Throughout, despite weak attempts to include Africans in the
movie namely, a few glimpses of native Kenyans who keep house
and help on the ranch this is a film about Europeans. The
native Africans become just another element in the exotic
landscape, allowing the film to sidestep the charged issues of
racism and the legacy of imperialism in the 1980s. Paolo's
interactions with the poachers provide a vague look at this
legacy. The poachers kill to make money for food, and Paolo, a
hunter, kills for sport. Yet, when he finally confronts the
poachers, he is so enraged at their actions that he tries to beat
them. The film ignores the similarities between Paolo's frequent
hunting and the poachers' killing, and asks the viewer to take
his side by showing his "concern" for wildlife and presenting the
Africans as "butchers!"
Even the cinematography capitulates to old cliches.

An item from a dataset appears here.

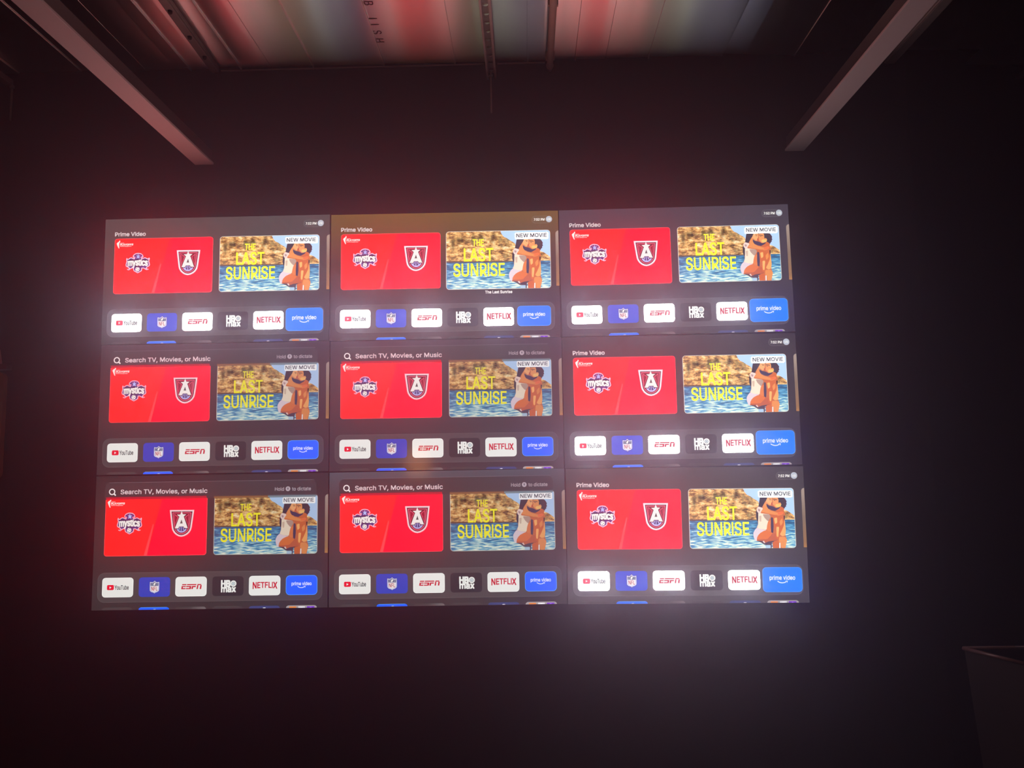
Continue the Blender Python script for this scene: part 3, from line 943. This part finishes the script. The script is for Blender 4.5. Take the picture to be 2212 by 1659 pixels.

Bernard
Lutic creates a sweeping panorama of Africa, which, while
beautiful, rehashes National Geographic imagery. All that
Africa seems to be to these European characters is a compilation
of grand views and occasions to control nature. There are never
enough movies about strong, interesting women and this
summer's testosterone fests such as Gladiator, Battlefield Earth, and Mission Impossible 2 will be no exceptions so it
hurts to see such a promising opportunity missed.